* _Short problem_
Going through the material below, please gather all lines with the word "More" in them.

======== Given data ========

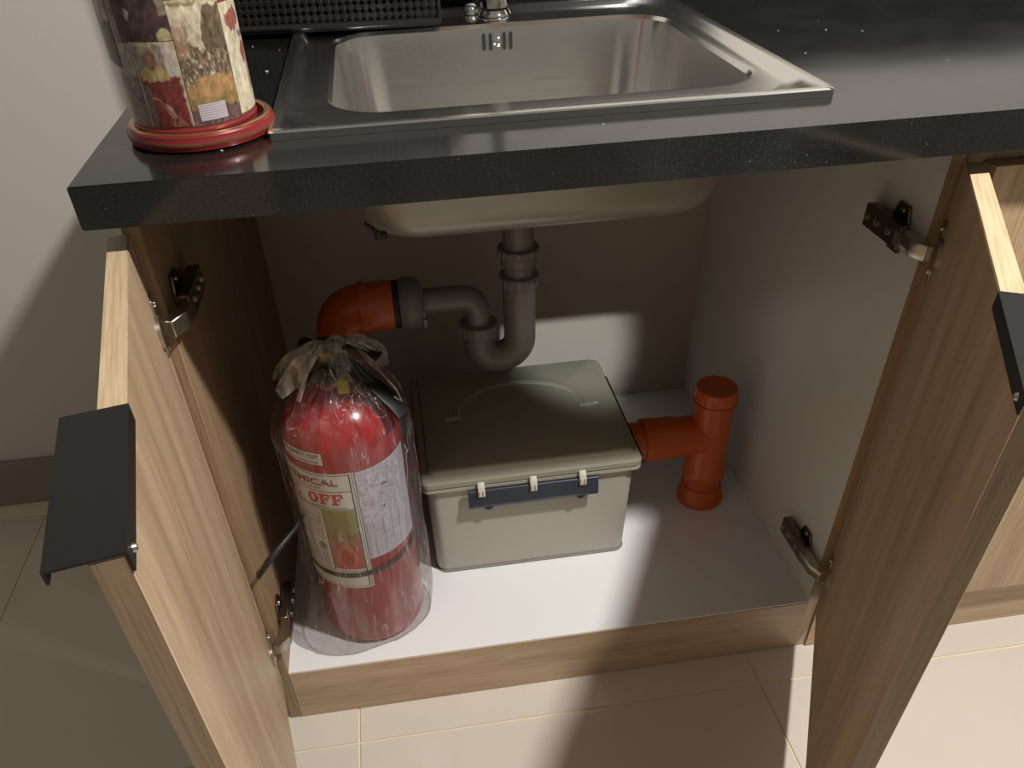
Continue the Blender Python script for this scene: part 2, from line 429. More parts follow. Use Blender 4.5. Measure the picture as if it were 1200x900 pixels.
# ================================================================== CABINET
ZF = 0.1052        # top of the cabinet floor board
CW = 0.7993
TOPZ, BOTZ = 0.8131, 0.7771
DW = 0.4211; DZ0, DZ1 = 0.1035, 0.7535
def hinge(parent, side, z):
    """side=-1 left panel, +1 right panel. built in world space"""
    xp = 0.016 if side < 0 else CW-0.016          # face of the side panel
    d = -side                                     # direction into the cabinet
    h = obj('hinge', prism(B(), [(0.030, z-0.010), (0.036, z-0.026), (0.056, z-0.026), (0.062, z-0.010),
                                 (0.062, z+0.010), (0.056, z+0.026), (0.036, z+0.026), (0.030, z+0.010)],
                           'x', xp, xp+d*0.004, 0.0006), 'zinc_dark', parent)
    h['label'] = 'dark steel concealed hinge'
    # arm channel over the plate
    bm = B(); x0, x1 = sorted((xp+d*0.004, xp+d*0.016))
    box(bm, x0, x1, 0.024, 0.094, z-0.0110, z+0.0110, 0.0015, 1)
    x2, x3 = sorted((xp+d*0.016, xp+d*0.0185))
    box(bm, x2, x3, 0.018, 0.090, z-0.0130, z+0.0130, 0.0008, 1)
    obj('arm', bm, 'zinc_dark', h)
    bm = B()
    for yy in (0.040, 0.064, 0.084):
        mm, L = frame_to((xp+d*0.0185, yy, z), (xp+d*0.0200, yy, z))
        lathe(bm, [(0.0045, 0), (0.0045, L*0.8), (0.003, L)], n=12, mat=mm)
        box(bm, *sorted((xp+d*0.0200, xp+d*0.0204)), yy-0.003, yy+0.003, z-0.0005, z+0.0005)
    for zz in (z-0.019, z+0.019):
        mm, L = frame_to((xp+d*0.004, 0.046, zz), (xp+d*0.0055, 0.046, zz))
        lathe(bm, [(0.0042, 0), (0.0035, L)], n=12, mat=mm)
    s = obj('screw', bm, 'zinc', h); s['label'] = 'bright screw heads'
    # curved link to the cup in the door
    bm = B(); xe = xp+d*0.010
    if side < 0: p = [(xe-0.004, 0.030), (xe+0.010, 0.026), (xe+0.009, -0.006), (xe-0.002, -0.024), (xe-0.012, -0.020), (xe-0.002, 0.002)]
    else: p = [(xe+0.004, 0.030), (xe-0.010, 0.026), (xe-0.010, -0.004), (xe-0.002, -0.022), (xe+0.006, -0.022), (xe+0.002, 0.004)]
    prism(bm, p, 'z', z-0.0085, z+0.0085, 0.0008)
    o = obj('link', bm, 'zinc', h); o['label'] = 'bright grey steel link'
    return h
def cup(parent, sgn, z):
    """flange plate and cup on the door's inner face; door-local, inner side is y*sgn>0"""
    mw = WM[parent.name]
    bm = B(); y0, y1 = sorted((0.0, 0.0022*sgn))
    box(bm, 0.0035, 0.020, y0, y1, z-0.030, z+0.030, 0.0008, 1)
    rod(bm, (0.0225, 0, z), (0.0225, 0.0035*sgn, z), 0.0165, 24)
    for zz in (z-0.023, z+0.023): rod(bm, (0.0105, 0.0022*sgn, zz), (0.0105, 0.004*sgn, zz), 0.004, 12, 0.003)
    o = obj('hinge_cup', bm, 'zinc', parent, mw, local=True); o['label'] = 'steel hinge cup plate'
def door(parent, hx, hy, rz, sgn):
    """local x runs from the hinge edge to the free edge; inner face at y=0, body on the -sgn side"""
    mw = T(hx, hy, 0, rz)
    th = 0.018
    bm = B(); y0, y1 = sorted((0.0, -sgn*th))
    box(bm, 0.0, DW, y0, y1, DZ0, DZ1, 0.0006, 1)
    d = obj('door', bm, 'oak_z', parent, mw, local=True)
    # edge bands
    bm = B(); box(bm, 0.0008, DW-0.0008, y0+0.0006, y1-0.0006, DZ1-0.0002, DZ1+0.0005)
    e = obj('top_edge_band', bm, 'oak_edge_x', d, mw, local=True); e['label'] = 'pale straight grained top edge'
    bm = B(); box(bm, DW-0.0002, DW+0.0005, y0+0.0006, y1-0.0006, DZ0+0.001, DZ1-0.001)
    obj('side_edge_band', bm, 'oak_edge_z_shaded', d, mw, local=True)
    # black finger pull clipped over the top edge at the free end
    L0, L1 = DW-0.1365, DW+0.001
    t = 0.0016; zi = DZ1+0.0006; out = -sgn
    prof = [(0.0+sgn*t, zi-0.012), (0.0+sgn*t, zi+t), (out*0.0385, zi+t), (out*0.0385, zi-0.007), (out*0.0369, zi-0.007),
            (out*0.0369, zi), (sgn*0.0002, zi), (sgn*0.0002, zi-0.012)]
    bm = B(); prism(bm, prof, 'x', L0, L1)
    h = obj('handle', bm, 'black_metal', d, mw, local=True); h['label'] = 'black metal edge pull over the top of the door'
    for xx in (L1-0.012,):
        bm = B(); rod(bm, (xx, sgn*t, zi-0.007), (xx, sgn*(t+0.002), zi-0.007), 0.0028, 12, 0.002)
        obj('handle_screw', bm, 'zinc', d, mw, local=True)
    return d
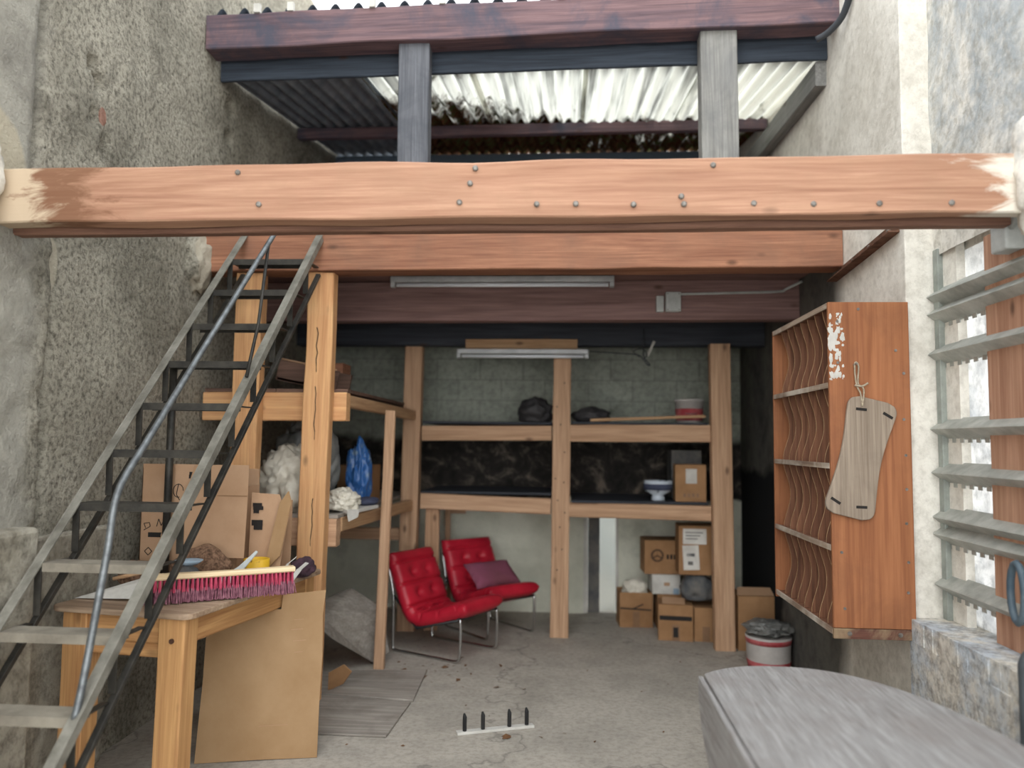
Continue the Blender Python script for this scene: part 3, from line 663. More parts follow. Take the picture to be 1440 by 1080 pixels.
# ------------------------------------------------------------------ THINGS ON THE SIDE SHELVES
ZS = 1.131
bm = nb(); lump(bm, (-1.82, 5.03, ZS+.16), (.24, .14, .27), 41, .2, 2.2, 5, True, .42); lump(bm, (-1.755, 4.90, ZS+.115), (.09, .10, .125), 46, .2, 2.2, 4, True, .35); solo('plastic_sheeting', bm, M['bag_white'], 'crumpled white plastic sheeting between the two yellow posts', 'plastic sheet', smooth=True)
bm = nb(); lump(bm, (-1.86, 5.40, ZS+.235), (.24, .14, .375), 43, .25, 1.8, 5, True, .25); solo('plastic_bag', bm, M['bag_grey'], 'cloudy grey plastic bag behind the white sheeting', 'bag', smooth=True)
bm = nb(); lump(bm, (-1.455, 4.98, ZS+.066), (.11, .10, .085), 45, .3, 2.6, 5, True, .3); solo('plastic_sheeting', bm, M['bag_white'], 'tail of white plastic sheeting right of the split yellow post', 'plastic sheet', smooth=True)
bm = nb(); lump(bm, (-1.49, 5.47, ZS+.16), (.085, .09, .27), 47, .4, 1.7, 5, True, .3); solo('plastic_bag', bm, M['bag_blue'], 'crumpled blue plastic bag beside the carton on the side shelf', 'bag', smooth=True)
sb = thing('cardboard_box', 'plain carton on the lower side shelf beside the blue bag', 'box', (-1.60, 5.9, ZS))
bm = nb(); box2(bm, (-1.72, 5.72, ZS), (-1.46, 6.0, ZS+.28)); part('carton_body', bm, M['card_dull'], sb, b=.004)
bm = nb(); box2(bm, (-1.61, 5.7185, ZS+.0), (-1.56, 6.002, ZS+.2815)); part('tape_strip', bm, M['tape'], sb)
bm = nb()
pts = [(-1.50, 5.0, ZS), (-1.39, 4.86, ZS), (-1.34, 4.95, ZS), (-1.30, 5.32, ZS), (-1.37, 5.38, ZS), (-1.5, 5.3, ZS)]
prism(bm, pts, (0, 0, .022)); prism(bm, [(-1.392, 4.858, ZS+.004), (-1.38, 4.853, ZS-.05), (-1.345, 4.94, ZS-.03), (-1.34, 4.95, ZS+.004)], (.004, 0, 0))
solo('folded_paper', bm, M['paper'], 'folded white paper hanging over the edge of the lower side shelf', 'paper', b=.006)
bm = nb(); lump(bm, (-1.375, 5.30, ZS+.045), (.075, .11, .034), 51, .15, 2, 4); solo('navy_cloth', bm, M['navy'], 'rolled navy cloth on the shelf edge beside the white paper', 'cloth', smooth=True)
ub = thing('wooden_crate', 'tilted brown board crate on the upper side shelf behind the stairs', 'crate', (-1.7, 4.98, 1.922))
bm = nb(); rm = Matrix.Rotation(R(11), 3, 'Y'); box(bm, (-1.74, 5.05, 2.03), (.42, .02, .14), rm); box(bm, (-1.74, 5.35, 2.03), (.42, .02, .14), rm); box(bm, (-1.74, 5.2, 1.97), (.42, .32, .015), rm); part('crate_body', bm, M['brown_plank'], ub)
bm = nb(); tube(bm, [(-1.94, 5.04, 2.145), (-1.54, 5.04, 2.067)], .007, 6); part('rope_edge', bm, M['card'], ub, True)
timber('wooden_block', (-1.86, 5.55, 2.04), (-1.62, 5.55, 2.04), .2, .235, M['beam2'], label='small orange wood block behind the tilted crate', cat='block')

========

* _Solution below_
Continue the Blender Python script for this scene: part 2, from line 429. More parts follow. Use Blender 4.5. Measure the picture as if it were 1200x900 pixels.
Continue the Blender Python script for this scene: part 3, from line 663. More parts follow. Take the picture to be 1440 by 1080 pixels.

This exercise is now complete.